MATERIAL SUPPLIED
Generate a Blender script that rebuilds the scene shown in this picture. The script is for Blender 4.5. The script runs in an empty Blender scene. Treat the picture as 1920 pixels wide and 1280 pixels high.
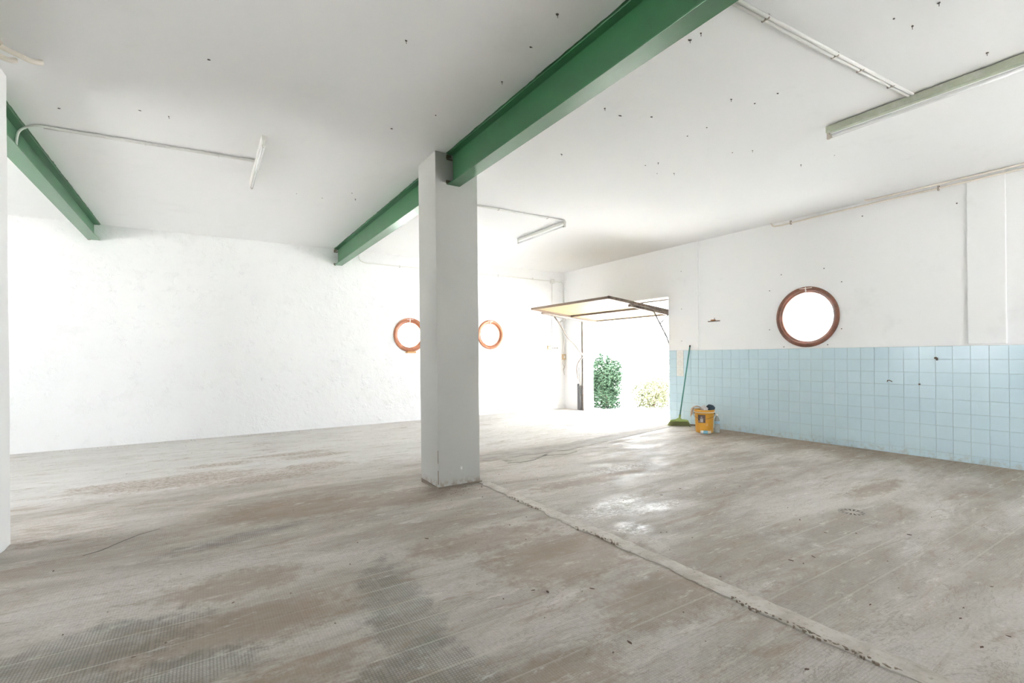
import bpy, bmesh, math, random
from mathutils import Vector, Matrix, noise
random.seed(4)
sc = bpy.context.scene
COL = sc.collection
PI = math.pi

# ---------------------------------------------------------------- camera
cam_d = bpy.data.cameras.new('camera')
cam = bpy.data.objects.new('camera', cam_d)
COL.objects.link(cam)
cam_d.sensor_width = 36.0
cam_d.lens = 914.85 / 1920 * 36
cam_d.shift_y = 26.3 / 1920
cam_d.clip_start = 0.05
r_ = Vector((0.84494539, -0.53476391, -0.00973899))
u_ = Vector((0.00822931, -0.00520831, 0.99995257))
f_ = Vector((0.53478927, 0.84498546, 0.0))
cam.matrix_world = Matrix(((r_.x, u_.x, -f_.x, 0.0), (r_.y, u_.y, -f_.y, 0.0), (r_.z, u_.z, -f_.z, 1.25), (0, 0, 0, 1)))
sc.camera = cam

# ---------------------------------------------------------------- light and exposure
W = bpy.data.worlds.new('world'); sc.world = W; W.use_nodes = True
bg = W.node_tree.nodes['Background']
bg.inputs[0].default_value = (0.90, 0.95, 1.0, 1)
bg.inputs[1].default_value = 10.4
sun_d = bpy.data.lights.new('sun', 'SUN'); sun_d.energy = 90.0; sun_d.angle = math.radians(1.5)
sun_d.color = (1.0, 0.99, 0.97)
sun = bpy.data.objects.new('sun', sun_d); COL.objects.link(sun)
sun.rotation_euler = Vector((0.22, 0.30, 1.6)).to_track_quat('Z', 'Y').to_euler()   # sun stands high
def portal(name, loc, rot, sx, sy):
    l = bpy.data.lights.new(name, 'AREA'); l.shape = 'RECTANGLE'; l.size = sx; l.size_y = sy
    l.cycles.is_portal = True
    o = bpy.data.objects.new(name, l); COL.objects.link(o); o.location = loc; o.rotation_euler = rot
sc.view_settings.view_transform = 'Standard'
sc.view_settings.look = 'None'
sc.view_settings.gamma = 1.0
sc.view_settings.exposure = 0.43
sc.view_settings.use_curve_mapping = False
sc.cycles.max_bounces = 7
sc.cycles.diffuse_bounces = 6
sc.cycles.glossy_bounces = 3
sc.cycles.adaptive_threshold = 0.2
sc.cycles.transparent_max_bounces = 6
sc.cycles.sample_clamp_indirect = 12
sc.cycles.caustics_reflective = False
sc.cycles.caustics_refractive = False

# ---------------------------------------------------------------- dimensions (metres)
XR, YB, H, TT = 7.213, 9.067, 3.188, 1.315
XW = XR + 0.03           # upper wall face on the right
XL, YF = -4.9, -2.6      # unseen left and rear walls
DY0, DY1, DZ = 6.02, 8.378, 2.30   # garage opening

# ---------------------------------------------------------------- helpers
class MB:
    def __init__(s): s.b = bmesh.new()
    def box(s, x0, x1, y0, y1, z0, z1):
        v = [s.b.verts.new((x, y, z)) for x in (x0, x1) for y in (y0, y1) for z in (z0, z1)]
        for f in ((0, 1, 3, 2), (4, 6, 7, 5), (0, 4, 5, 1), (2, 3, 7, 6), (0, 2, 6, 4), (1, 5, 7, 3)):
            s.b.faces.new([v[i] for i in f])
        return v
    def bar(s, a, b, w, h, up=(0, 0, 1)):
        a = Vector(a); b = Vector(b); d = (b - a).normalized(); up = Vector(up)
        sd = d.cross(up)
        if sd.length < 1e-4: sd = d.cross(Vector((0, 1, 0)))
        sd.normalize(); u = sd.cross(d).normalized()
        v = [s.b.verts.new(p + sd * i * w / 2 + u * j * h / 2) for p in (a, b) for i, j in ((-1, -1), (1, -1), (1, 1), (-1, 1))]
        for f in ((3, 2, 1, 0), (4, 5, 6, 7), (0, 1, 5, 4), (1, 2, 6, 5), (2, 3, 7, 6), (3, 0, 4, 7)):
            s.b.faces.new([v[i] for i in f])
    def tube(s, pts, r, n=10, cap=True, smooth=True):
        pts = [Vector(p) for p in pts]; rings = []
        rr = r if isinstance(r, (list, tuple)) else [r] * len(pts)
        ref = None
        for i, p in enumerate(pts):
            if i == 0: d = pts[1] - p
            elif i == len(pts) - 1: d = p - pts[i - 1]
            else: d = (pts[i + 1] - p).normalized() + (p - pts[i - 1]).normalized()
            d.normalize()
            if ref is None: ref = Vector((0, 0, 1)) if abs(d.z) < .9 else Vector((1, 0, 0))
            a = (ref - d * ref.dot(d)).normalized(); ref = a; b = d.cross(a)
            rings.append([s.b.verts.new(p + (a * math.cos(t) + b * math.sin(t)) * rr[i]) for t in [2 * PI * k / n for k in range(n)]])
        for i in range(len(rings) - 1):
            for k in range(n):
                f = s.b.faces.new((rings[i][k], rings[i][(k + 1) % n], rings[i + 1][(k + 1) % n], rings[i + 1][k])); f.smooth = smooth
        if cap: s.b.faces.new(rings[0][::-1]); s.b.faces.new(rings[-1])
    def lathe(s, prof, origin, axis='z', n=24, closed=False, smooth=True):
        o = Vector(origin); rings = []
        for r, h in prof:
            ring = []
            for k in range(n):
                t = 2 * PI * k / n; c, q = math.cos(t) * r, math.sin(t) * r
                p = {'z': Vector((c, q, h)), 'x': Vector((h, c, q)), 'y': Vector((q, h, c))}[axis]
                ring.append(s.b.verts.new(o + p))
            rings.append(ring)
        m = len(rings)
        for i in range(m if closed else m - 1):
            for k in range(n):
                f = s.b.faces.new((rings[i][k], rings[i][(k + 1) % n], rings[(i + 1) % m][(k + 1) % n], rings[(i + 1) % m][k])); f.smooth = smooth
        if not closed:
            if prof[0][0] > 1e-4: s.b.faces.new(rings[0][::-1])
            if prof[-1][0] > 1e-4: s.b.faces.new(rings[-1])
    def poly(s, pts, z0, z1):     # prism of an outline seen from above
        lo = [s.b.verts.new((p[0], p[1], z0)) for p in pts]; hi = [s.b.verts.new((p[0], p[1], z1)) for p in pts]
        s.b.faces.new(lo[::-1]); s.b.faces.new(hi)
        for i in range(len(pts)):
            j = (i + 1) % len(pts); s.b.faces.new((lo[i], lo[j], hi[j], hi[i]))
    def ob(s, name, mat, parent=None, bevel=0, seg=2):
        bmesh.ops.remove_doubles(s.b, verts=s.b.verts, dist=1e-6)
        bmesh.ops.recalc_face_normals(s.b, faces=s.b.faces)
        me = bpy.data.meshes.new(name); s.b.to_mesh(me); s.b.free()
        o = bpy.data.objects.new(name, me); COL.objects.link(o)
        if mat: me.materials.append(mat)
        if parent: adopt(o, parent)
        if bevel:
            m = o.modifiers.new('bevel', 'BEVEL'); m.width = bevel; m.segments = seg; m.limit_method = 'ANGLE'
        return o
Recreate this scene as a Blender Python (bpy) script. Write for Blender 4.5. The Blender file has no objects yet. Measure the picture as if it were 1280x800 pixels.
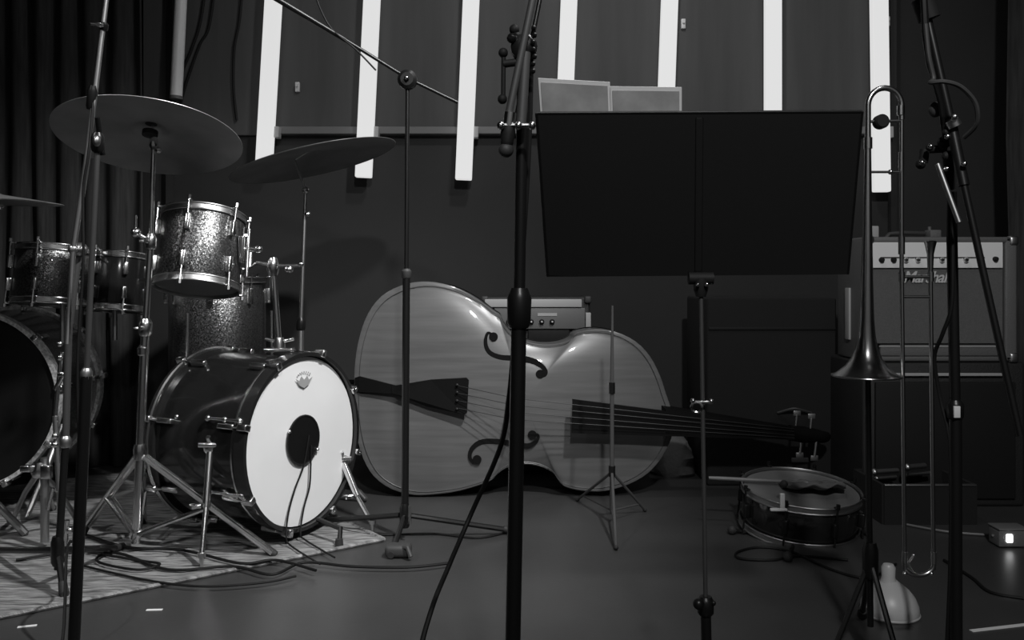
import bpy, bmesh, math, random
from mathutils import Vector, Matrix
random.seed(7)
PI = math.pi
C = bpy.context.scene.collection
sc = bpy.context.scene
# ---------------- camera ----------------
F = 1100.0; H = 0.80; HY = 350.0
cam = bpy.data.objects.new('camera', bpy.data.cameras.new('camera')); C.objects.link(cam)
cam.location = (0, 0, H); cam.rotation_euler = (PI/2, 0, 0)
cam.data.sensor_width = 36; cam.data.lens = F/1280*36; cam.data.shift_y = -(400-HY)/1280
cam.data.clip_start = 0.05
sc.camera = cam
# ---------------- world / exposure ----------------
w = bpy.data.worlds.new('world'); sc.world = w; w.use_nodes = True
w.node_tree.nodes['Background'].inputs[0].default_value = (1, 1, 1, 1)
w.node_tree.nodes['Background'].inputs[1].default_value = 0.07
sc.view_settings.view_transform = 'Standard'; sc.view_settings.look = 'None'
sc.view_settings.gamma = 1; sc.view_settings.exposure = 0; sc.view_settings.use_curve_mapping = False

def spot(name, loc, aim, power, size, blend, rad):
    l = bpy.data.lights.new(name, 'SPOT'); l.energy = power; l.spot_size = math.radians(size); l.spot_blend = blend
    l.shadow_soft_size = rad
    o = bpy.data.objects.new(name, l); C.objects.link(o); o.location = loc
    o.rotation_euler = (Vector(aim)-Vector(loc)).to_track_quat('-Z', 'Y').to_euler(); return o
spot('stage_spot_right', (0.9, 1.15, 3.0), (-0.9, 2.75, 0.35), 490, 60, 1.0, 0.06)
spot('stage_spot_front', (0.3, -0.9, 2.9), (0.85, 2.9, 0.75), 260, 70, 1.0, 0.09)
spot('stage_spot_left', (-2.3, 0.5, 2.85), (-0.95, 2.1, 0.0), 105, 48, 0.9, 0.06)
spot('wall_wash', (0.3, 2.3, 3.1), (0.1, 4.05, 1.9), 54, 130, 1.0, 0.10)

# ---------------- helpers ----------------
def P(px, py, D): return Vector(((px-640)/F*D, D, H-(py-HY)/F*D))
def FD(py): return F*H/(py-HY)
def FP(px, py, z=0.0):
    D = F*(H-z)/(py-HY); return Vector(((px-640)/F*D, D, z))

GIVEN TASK
Write out, exactly and with nothing added, everything from the line with "Recreate this scene" down to the line with "sc.view_settings.gamma = 1;", both included. Drop any pictures.

THE COMPLETED TASK
Recreate this scene as a Blender Python (bpy) script. Write for Blender 4.5. The Blender file has no objects yet. Measure the picture as if it were 1280x800 pixels.
import bpy, bmesh, math, random
from mathutils import Vector, Matrix
random.seed(7)
PI = math.pi
C = bpy.context.scene.collection
sc = bpy.context.scene
# ---------------- camera ----------------
F = 1100.0; H = 0.80; HY = 350.0
cam = bpy.data.objects.new('camera', bpy.data.cameras.new('camera')); C.objects.link(cam)
cam.location = (0, 0, H); cam.rotation_euler = (PI/2, 0, 0)
cam.data.sensor_width = 36; cam.data.lens = F/1280*36; cam.data.shift_y = -(400-HY)/1280
cam.data.clip_start = 0.05
sc.camera = cam
# ---------------- world / exposure ----------------
w = bpy.data.worlds.new('world'); sc.world = w; w.use_nodes = True
w.node_tree.nodes['Background'].inputs[0].default_value = (1, 1, 1, 1)
w.node_tree.nodes['Background'].inputs[1].default_value = 0.07
sc.view_settings.view_transform = 'Standard'; sc.view_settings.look = 'None'
sc.view_settings.gamma = 1; sc.view_settings.exposure = 0; sc.view_settings.use_curve_mapping = False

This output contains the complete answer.